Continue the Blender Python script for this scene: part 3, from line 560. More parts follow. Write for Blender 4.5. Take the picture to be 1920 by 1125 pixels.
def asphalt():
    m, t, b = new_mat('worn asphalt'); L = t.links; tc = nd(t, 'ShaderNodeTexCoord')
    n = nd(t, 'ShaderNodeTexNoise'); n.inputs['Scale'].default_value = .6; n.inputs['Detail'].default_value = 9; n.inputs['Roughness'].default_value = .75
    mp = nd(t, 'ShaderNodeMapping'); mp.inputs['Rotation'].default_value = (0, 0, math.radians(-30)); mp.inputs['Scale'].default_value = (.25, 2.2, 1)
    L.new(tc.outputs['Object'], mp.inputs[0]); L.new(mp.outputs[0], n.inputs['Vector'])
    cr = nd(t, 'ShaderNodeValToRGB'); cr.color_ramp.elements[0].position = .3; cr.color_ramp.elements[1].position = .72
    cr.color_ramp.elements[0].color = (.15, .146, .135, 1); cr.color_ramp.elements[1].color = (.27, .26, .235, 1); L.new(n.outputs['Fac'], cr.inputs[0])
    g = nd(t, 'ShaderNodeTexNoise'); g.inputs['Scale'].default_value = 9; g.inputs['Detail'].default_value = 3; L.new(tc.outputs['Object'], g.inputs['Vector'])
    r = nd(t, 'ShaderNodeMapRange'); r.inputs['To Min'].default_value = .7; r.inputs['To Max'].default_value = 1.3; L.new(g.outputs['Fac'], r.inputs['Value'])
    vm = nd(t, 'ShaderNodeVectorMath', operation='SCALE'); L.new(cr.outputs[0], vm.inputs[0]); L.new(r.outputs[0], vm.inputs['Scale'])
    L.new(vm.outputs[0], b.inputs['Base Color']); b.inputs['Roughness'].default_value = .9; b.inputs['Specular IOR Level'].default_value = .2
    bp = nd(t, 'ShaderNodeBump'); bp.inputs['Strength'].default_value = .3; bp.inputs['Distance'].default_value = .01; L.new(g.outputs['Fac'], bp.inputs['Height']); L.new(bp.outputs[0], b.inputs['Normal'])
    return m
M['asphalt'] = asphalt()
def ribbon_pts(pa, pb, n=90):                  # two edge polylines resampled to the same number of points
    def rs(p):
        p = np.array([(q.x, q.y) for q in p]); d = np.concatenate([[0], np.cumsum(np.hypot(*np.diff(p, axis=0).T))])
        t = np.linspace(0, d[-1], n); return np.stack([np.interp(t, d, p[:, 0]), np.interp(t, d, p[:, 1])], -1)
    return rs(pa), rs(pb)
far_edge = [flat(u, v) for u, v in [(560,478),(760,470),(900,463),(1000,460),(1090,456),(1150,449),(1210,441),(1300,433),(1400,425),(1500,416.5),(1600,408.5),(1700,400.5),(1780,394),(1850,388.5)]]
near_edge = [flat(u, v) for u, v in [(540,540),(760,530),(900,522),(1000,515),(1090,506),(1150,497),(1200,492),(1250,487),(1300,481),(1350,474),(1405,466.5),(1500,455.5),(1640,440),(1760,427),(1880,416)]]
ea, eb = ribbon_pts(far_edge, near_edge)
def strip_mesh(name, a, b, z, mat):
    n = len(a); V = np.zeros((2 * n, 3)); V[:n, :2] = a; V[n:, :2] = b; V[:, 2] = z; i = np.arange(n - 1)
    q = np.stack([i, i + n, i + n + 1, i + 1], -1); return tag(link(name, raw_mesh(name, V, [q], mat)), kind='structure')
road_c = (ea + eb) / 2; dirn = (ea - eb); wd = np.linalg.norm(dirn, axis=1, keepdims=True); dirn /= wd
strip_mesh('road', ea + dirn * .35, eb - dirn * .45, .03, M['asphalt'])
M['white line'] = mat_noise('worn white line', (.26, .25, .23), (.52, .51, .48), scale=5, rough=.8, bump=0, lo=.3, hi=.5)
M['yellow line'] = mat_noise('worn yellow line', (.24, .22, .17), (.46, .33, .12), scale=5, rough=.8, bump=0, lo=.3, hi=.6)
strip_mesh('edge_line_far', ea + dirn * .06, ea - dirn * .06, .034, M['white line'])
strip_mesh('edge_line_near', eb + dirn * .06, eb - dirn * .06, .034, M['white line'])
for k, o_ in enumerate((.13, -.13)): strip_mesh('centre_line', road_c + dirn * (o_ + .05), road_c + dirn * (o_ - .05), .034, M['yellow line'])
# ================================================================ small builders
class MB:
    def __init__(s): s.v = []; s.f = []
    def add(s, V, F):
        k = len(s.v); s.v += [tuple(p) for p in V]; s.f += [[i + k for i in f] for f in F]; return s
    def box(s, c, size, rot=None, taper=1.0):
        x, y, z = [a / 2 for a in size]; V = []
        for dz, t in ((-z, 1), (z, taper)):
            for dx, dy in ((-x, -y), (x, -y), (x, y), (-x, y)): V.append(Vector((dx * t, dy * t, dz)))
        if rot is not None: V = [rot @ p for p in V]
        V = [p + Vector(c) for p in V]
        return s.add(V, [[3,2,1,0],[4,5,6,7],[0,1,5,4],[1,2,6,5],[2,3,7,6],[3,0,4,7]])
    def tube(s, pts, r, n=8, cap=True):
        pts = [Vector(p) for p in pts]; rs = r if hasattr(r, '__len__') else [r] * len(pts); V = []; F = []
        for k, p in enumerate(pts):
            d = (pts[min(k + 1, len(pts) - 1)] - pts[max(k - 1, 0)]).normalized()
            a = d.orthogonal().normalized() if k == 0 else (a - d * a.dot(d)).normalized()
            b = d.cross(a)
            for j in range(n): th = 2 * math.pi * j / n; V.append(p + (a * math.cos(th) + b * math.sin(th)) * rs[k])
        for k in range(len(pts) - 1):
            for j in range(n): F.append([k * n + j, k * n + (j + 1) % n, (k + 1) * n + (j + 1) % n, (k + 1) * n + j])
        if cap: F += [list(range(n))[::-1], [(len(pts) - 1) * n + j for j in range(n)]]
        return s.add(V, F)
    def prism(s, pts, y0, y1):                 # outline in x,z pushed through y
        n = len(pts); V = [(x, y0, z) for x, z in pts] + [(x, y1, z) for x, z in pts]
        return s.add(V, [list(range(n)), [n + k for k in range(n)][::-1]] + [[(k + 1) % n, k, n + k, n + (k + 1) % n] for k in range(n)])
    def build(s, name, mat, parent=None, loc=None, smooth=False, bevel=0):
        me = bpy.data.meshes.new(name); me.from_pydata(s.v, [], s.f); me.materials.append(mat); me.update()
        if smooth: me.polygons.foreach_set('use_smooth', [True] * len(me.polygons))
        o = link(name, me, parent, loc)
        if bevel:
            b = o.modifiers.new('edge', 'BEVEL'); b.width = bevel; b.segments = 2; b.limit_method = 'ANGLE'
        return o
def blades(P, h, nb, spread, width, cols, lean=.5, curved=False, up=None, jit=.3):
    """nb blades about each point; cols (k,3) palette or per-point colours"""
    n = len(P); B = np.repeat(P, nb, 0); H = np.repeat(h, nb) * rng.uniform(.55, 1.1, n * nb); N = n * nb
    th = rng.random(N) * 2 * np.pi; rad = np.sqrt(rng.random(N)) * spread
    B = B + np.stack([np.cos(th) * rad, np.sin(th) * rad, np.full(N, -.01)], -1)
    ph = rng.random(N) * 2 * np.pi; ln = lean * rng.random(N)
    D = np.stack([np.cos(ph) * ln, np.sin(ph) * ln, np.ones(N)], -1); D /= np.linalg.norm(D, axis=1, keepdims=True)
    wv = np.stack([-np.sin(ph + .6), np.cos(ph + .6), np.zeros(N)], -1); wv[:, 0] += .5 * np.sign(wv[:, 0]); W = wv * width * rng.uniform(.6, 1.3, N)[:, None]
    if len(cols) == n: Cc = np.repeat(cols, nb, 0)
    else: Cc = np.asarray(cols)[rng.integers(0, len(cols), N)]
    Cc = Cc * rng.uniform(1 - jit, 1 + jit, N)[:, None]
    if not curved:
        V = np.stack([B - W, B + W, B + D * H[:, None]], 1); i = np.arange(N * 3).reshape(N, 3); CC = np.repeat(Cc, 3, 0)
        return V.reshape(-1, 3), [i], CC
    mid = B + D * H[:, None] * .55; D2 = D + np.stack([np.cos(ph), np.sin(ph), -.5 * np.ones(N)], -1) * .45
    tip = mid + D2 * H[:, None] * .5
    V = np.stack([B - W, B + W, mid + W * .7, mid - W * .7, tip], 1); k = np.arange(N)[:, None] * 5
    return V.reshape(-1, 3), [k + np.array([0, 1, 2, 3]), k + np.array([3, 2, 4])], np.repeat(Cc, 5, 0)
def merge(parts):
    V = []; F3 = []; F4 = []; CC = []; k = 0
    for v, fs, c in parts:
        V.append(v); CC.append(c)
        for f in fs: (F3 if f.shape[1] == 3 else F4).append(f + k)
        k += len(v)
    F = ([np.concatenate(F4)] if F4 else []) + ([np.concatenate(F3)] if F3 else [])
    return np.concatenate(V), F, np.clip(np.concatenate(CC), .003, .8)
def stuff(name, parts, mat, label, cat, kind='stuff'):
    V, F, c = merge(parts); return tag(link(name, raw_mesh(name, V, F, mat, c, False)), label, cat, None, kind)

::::

What the task asks | Track down every line with the word "parts" and copy it.

Answer below |
Continue the Blender Python script for this scene: part 3, from line 560. More parts follow. Write for Blender 4.5. Take the picture to be 1920 by 1125 pixels.
def merge(parts):
    for v, fs, c in parts:
def stuff(name, parts, mat, label, cat, kind='stuff'):
    V, F, c = merge(parts); return tag(link(name, raw_mesh(name, V, F, mat, c, False)), label, cat, None, kind)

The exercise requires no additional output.